*WHAT TO WORK ON*.
Extract the lines from the start through the line that holds "sc.camera = cam", both included, omitting all images.
───── MATERIAL PROVIDED ─────
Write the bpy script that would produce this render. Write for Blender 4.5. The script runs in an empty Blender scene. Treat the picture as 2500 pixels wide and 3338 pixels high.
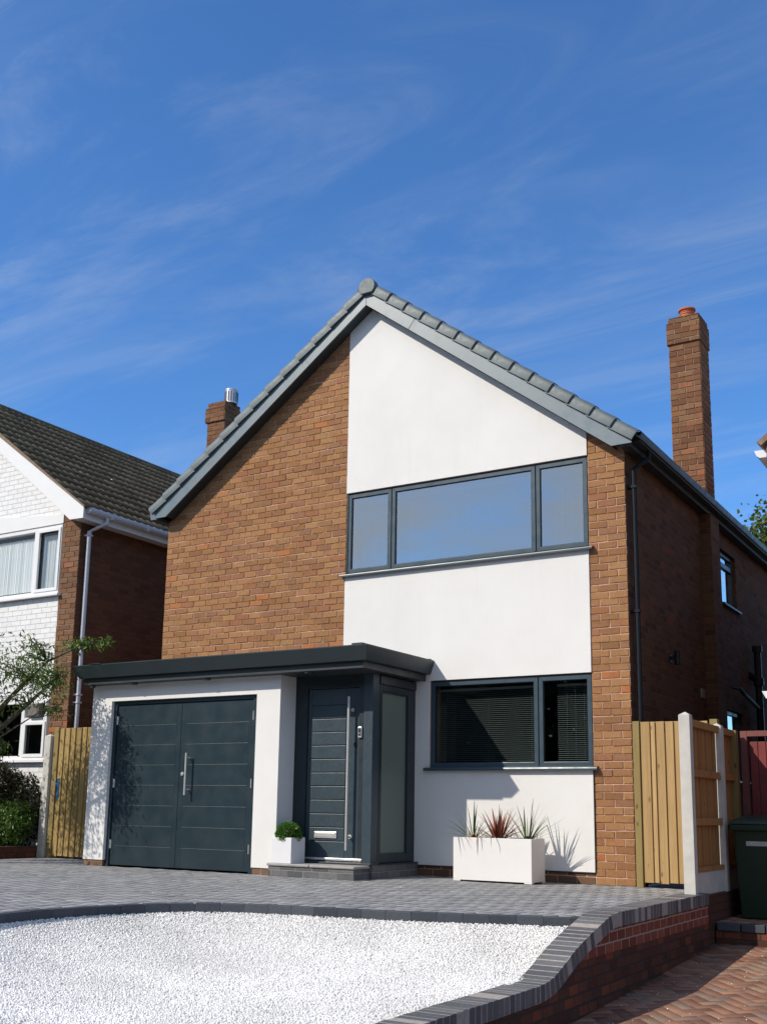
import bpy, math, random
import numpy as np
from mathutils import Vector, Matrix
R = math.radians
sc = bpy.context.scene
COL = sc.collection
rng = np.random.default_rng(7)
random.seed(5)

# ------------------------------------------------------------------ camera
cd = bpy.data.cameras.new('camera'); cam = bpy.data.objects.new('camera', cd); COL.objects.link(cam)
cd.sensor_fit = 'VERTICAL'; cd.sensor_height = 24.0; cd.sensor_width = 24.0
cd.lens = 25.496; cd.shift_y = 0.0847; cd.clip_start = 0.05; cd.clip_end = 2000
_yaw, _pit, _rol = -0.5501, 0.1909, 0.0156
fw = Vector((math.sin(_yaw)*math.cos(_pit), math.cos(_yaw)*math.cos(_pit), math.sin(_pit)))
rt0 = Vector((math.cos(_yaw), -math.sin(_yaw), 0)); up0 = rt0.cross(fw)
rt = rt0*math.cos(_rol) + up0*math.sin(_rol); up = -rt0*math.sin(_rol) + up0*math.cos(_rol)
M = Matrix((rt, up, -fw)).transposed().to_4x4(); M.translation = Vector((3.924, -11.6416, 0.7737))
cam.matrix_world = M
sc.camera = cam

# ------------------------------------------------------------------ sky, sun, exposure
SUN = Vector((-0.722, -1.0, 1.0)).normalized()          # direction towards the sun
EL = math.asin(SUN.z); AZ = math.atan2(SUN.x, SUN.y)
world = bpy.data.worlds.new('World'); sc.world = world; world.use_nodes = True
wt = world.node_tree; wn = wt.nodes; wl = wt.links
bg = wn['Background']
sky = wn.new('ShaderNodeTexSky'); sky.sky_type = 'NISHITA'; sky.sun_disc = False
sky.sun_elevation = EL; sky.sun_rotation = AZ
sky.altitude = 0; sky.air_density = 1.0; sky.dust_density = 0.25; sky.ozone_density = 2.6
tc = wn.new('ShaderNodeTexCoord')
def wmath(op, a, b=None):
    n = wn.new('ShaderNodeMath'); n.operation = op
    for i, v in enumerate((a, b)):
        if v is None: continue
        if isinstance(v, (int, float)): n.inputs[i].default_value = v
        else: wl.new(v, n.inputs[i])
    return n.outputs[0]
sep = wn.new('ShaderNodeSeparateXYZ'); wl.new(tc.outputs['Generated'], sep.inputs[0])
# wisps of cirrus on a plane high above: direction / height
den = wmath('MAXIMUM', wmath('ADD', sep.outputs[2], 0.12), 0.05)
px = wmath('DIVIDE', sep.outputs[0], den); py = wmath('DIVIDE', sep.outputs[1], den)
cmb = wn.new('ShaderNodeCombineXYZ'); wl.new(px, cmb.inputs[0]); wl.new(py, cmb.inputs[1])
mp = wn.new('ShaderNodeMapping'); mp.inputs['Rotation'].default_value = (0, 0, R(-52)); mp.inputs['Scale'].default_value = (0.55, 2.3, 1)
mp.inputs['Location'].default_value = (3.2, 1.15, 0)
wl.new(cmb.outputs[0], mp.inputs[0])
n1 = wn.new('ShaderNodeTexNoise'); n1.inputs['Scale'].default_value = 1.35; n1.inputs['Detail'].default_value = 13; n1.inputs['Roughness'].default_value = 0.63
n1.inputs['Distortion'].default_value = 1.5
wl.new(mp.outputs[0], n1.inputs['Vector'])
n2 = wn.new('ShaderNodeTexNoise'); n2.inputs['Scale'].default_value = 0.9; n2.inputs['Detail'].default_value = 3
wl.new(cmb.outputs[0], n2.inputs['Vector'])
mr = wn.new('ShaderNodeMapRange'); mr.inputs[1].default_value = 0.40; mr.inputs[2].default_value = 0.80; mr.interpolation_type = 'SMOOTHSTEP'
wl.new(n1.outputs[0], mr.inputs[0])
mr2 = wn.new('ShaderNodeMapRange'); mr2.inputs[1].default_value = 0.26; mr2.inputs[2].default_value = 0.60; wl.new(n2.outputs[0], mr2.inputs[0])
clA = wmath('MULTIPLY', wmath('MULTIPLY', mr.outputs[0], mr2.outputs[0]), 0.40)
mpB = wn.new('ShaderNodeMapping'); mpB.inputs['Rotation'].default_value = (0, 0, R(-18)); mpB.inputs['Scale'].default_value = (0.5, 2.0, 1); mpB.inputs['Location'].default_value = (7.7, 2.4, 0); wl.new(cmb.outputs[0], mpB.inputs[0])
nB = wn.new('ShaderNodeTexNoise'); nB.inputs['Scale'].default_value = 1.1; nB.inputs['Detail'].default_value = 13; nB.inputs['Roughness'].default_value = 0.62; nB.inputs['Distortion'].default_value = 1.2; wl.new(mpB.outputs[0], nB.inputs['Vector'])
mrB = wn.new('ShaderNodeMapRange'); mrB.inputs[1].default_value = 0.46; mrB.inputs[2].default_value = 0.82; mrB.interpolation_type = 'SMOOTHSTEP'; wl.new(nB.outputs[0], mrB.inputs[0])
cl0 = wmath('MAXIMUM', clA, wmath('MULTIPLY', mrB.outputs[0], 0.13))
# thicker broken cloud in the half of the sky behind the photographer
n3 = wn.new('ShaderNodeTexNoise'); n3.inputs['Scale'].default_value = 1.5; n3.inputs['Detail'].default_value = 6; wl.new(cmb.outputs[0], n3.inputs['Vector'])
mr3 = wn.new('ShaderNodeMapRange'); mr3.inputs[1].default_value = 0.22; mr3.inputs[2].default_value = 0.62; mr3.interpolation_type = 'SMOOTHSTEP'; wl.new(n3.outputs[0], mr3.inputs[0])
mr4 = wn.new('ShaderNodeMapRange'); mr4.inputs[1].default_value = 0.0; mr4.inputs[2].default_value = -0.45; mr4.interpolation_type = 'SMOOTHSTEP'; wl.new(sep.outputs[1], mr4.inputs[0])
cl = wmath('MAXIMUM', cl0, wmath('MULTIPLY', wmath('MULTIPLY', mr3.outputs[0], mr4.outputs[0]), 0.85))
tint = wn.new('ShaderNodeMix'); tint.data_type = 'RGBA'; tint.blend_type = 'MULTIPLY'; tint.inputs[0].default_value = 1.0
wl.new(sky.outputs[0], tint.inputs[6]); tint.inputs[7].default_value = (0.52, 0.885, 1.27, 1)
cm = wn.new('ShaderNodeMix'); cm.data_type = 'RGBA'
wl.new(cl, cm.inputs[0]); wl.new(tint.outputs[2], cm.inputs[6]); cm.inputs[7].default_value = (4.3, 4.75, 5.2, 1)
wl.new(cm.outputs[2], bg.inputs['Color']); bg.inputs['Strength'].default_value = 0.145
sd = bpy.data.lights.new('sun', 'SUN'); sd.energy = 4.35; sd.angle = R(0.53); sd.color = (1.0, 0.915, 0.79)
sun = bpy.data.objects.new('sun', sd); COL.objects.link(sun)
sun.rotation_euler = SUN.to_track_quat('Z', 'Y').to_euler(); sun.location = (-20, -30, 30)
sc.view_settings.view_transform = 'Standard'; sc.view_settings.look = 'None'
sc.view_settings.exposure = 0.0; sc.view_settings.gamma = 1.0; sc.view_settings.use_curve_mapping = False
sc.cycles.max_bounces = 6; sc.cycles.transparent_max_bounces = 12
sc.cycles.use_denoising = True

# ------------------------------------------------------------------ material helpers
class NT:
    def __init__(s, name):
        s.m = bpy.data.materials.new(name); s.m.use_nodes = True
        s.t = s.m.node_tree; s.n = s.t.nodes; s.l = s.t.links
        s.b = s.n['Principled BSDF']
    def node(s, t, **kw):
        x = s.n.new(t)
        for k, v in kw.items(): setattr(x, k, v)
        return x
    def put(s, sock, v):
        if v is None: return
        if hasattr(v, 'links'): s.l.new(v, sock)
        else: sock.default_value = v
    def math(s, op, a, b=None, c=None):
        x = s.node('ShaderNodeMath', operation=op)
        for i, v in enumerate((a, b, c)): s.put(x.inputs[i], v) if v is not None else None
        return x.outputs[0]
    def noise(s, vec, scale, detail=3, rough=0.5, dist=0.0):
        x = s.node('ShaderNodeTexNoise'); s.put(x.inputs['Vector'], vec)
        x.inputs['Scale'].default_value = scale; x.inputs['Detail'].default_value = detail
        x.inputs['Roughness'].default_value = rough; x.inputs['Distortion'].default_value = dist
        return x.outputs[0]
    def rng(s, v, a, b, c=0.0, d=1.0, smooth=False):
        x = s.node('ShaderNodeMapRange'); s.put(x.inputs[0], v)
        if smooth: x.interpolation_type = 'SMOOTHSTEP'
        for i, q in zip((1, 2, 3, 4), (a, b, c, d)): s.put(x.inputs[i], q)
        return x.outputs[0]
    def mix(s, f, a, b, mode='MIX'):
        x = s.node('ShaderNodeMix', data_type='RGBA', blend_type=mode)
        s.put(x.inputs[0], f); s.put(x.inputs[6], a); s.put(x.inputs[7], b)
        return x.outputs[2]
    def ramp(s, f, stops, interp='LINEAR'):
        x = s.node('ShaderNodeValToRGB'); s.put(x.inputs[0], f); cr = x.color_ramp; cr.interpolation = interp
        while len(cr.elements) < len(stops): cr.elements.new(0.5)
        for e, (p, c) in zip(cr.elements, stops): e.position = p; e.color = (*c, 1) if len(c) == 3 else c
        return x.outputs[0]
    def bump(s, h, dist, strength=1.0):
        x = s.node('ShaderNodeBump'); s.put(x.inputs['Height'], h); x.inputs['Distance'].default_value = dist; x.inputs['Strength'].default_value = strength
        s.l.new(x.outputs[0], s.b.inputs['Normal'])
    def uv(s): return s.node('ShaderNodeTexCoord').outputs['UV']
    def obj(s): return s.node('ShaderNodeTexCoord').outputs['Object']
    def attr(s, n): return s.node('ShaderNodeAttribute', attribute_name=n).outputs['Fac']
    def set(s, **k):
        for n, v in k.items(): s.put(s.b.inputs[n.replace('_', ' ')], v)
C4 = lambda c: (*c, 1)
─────
*SOLUTION FOR THIS EXERCISE*.
Write the bpy script that would produce this render. Write for Blender 4.5. The script runs in an empty Blender scene. Treat the picture as 2500 pixels wide and 3338 pixels high.
import bpy, math, random
import numpy as np
from mathutils import Vector, Matrix
R = math.radians
sc = bpy.context.scene
COL = sc.collection
rng = np.random.default_rng(7)
random.seed(5)

# ------------------------------------------------------------------ camera
cd = bpy.data.cameras.new('camera'); cam = bpy.data.objects.new('camera', cd); COL.objects.link(cam)
cd.sensor_fit = 'VERTICAL'; cd.sensor_height = 24.0; cd.sensor_width = 24.0
cd.lens = 25.496; cd.shift_y = 0.0847; cd.clip_start = 0.05; cd.clip_end = 2000
_yaw, _pit, _rol = -0.5501, 0.1909, 0.0156
fw = Vector((math.sin(_yaw)*math.cos(_pit), math.cos(_yaw)*math.cos(_pit), math.sin(_pit)))
rt0 = Vector((math.cos(_yaw), -math.sin(_yaw), 0)); up0 = rt0.cross(fw)
rt = rt0*math.cos(_rol) + up0*math.sin(_rol); up = -rt0*math.sin(_rol) + up0*math.cos(_rol)
M = Matrix((rt, up, -fw)).transposed().to_4x4(); M.translation = Vector((3.924, -11.6416, 0.7737))
cam.matrix_world = M
sc.camera = cam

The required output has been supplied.